▸ Provided data:
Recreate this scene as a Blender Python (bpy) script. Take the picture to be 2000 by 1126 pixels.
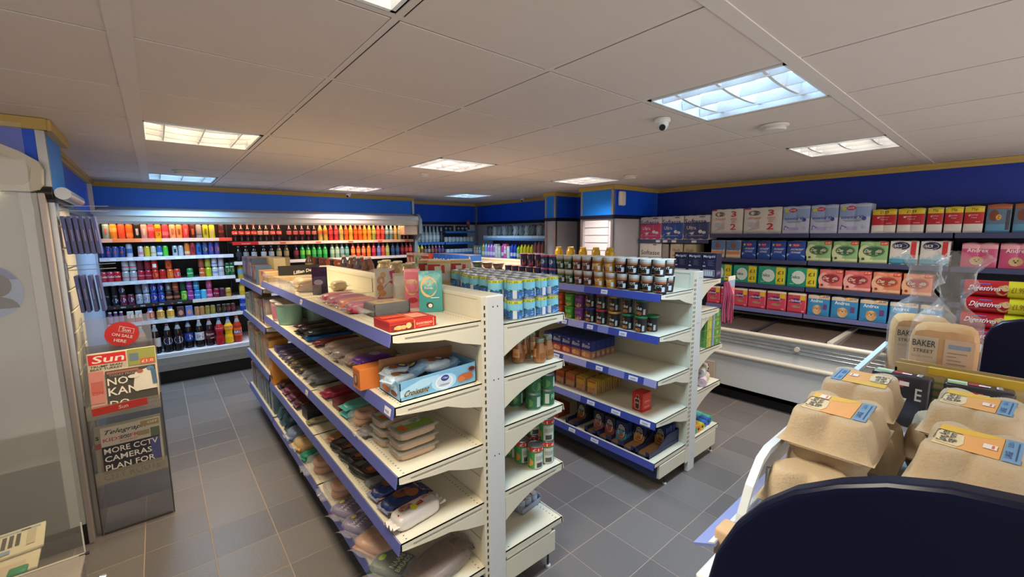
import bpy, bmesh, math, random
from mathutils import Vector, Matrix
random.seed(7)
C = bpy.context.scene.collection
for o in list(bpy.data.objects): bpy.data.objects.remove(o)
PI = math.pi

# ---------------------------------------------------------------- colour helper
def col(h):
    h = h.lstrip('#'); v = [int(h[i:i+2], 16)/255 for i in (0, 2, 4)]
    return tuple(x/12.92 if x <= .04045 else ((x+.055)/1.055)**2.4 for x in v) + (1.0,)

# ---------------------------------------------------------------- camera
cam_d = bpy.data.cameras.new('camera'); cam = bpy.data.objects.new('camera', cam_d); C.objects.link(cam)
YAW, PITCH, ROLL = .6973, -.1295, -.0075
cy, sy, cp, sp = math.cos(YAW), math.sin(YAW), math.cos(PITCH), math.sin(PITCH)
fw = Vector((sy*cp, cy*cp, sp)); rt = Vector((cy, -sy, 0)); up = rt.cross(fw)
cr, sr = math.cos(ROLL), math.sin(ROLL)
r2 = cr*rt + sr*up; u2 = -sr*rt + cr*up
cam.matrix_world = Matrix(((r2.x, u2.x, -fw.x, 0), (r2.y, u2.y, -fw.y, 0), (r2.z, u2.z, -fw.z, 1.71), (0, 0, 0, 1)))
cam_d.sensor_width = 36; cam_d.lens = 824.48/2000*36; cam_d.clip_start = .02
sc = bpy.context.scene; sc.camera = cam
sc.view_settings.view_transform = 'Standard'; sc.view_settings.look = 'None'
sc.view_settings.gamma = 1; sc.view_settings.use_curve_mapping = False
sc.view_settings.exposure = 0.92

# ---------------------------------------------------------------- world: soft warm ambient fill, standing in for an unseen shopfront
w = bpy.data.worlds.new('ambient_fill'); sc.world = w; w.use_nodes = True
w.node_tree.nodes['Background'].inputs[0].default_value = (1.0, .93, .87, 1)
w.node_tree.nodes['Background'].inputs[1].default_value = .98

CEIL = 2.305
TX, TY, TPX, TPY = -.6245, 1.7742, .5983, .6018       # ceiling grid
LAMPS = [(4, -2, '#b4deff', 1.0), (1, 2, '#ffe6bd', 1.0), (1, 6, '#a8dcff', .9), (7, -2, '#fff0dc', .8), (4, 2, '#ffe9da', 1.0),
         (7, 2, '#ffeade', .9), (4, 6, '#ffe6d8', 1.0), (7, 6, '#b8e2ff', 1.0), (1, -2, '#fff0d8', .9)]
for i, j, c, s in LAMPS:
    L = bpy.data.lights.new('tube_light', 'AREA'); L.shape = 'SQUARE'; L.size = .5; L.energy = 12.5*s; L.spread = math.radians(125); L.color = col(c)[:3]
    o = bpy.data.objects.new('tube_light', L); C.objects.link(o)
    o.location = (TX+TPX*(i+.5), TY+TPY*(j+.5), CEIL+.0015)

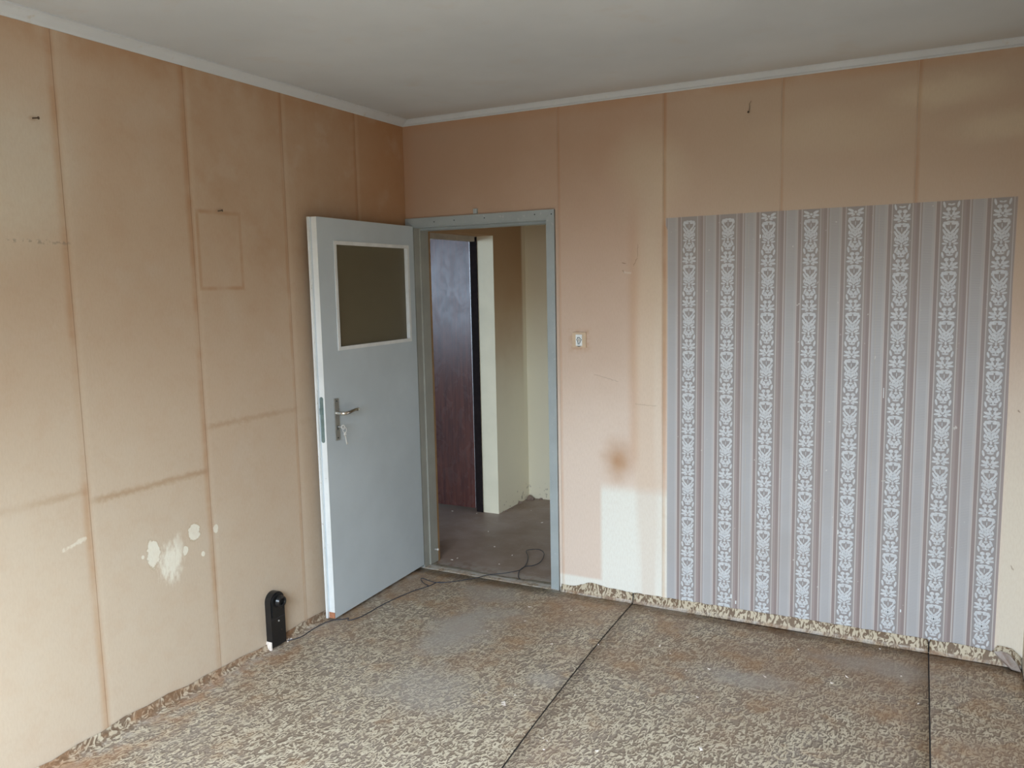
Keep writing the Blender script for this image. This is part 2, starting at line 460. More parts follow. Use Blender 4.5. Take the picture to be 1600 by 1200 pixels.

▸ What the task requires: Every line from the top of the material above through the line with "return tuple(x/12.92 if" should be duplicated exactly, please; leave out the pictures.

▸ Task answer:
Recreate this scene as a Blender Python (bpy) script. Take the picture to be 2000 by 1126 pixels.
import bpy, bmesh, math, random
from mathutils import Vector, Matrix
random.seed(7)
C = bpy.context.scene.collection
for o in list(bpy.data.objects): bpy.data.objects.remove(o)
PI = math.pi

# ---------------------------------------------------------------- colour helper
def col(h):
    h = h.lstrip('#'); v = [int(h[i:i+2], 16)/255 for i in (0, 2, 4)]
    return tuple(x/12.92 if x <= .04045 else ((x+.055)/1.055)**2.4 for x in v) + (1.0,)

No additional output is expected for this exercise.